Question

A particle is dropped from rest from a large height. Assume g to be constant throughout, the motion. The time taken by it to fall through successive distances of 1m each will be.
1) All equal, being equal to$\sqrt {2/g} $second.
2) In the ratio of the square roots of the integers 1, 2.3,
3) In the ratio of the difference in the square roots of the integers, i.e. \[\sqrt 1 ,(\sqrt 2 - \sqrt 1 ),(\sqrt 3 - \sqrt 2 ),(\sqrt 4 - \sqrt 3 ),.....\]
4) In the ratio of the reciprocals of the square roots of the integers, i.e. \[\dfrac{1}{{\sqrt 1 }},\dfrac{1}{{\sqrt 2 }},\dfrac{1}{{\sqrt 3 }},....\]

Answer 1

Hint:Here we have to apply the formula for kinematics. We have to take out the time taken; we only have been given with the constant gravity g and distance of 1m. Apply the formula $s = ut + \dfrac{1}{2}a{t^2}$ here's = Distance, u = Initial velocity, a = Acceleration, t = time taken. Assume for n meter then n+1, subtract the consecutive terms will we get the time taken.
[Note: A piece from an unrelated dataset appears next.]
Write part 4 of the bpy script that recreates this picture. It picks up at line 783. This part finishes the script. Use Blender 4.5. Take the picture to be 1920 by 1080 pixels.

Complete step-by-step answer:
Step 1:
 Apply the formula for kinematics in which distance is included.
$s = ut + \dfrac{1}{2}a{t^2}$
Put the given value in the above equation and solve,
$n = 0 \times t + \dfrac{1}{2}g{t_n}^2$
Here the initial velocity of the particle is zero because it is dropped from a height.
$n = \dfrac{1}{2}g{t_n}^2$
Solve for${t_n}$,
$\sqrt {\dfrac{{2n}}{g}} = {t_n}$;
Now for ${t_{(n + 1)}}$
$\sqrt {\dfrac{{2(n + 1)}}{g}} = {t_{n + 1}}$;

Step 2: Calculate the time taken:
Subtract $\sqrt {\dfrac{{2(n + 1)}}{g}} = {t_{n + 1}}$from $\sqrt {\dfrac{{2n}}{g}} = {t_n}$
We have,
\[{t_{n + 1}} - {t_n} = \sqrt {\dfrac{{2(n + 1)}}{g}} - \sqrt {\dfrac{{2n}}{g}} \]
Solve further,
\[{t_{n + 1}} - {t_n} = \dfrac{{\sqrt 2 }}{g}(\sqrt {n + 1} - \sqrt n )\]
Now put the value of n from 0, 1, 2, 3, 4……m
We will get the value of time taken as a ratio:
\[\sqrt 1 ,(\sqrt 2 - \sqrt 1 ),(\sqrt 3 - \sqrt 2 ),(\sqrt 4 - \sqrt 3 ),.....\].

Final Answer:The time taken by it to fall through the successive distances of 1m each will be \[\sqrt 1 ,(\sqrt 2 - \sqrt 1 ),(\sqrt 3 - \sqrt 2 ),(\sqrt 4 - \sqrt 3 ),.....\]

Note:Here don’t apply the distance-speed formula; it will not work, instead apply the equation of kinematic in which distance is included. Assume the distance n and then for (n+1) and find out the value of n in the terms we will get a ratio.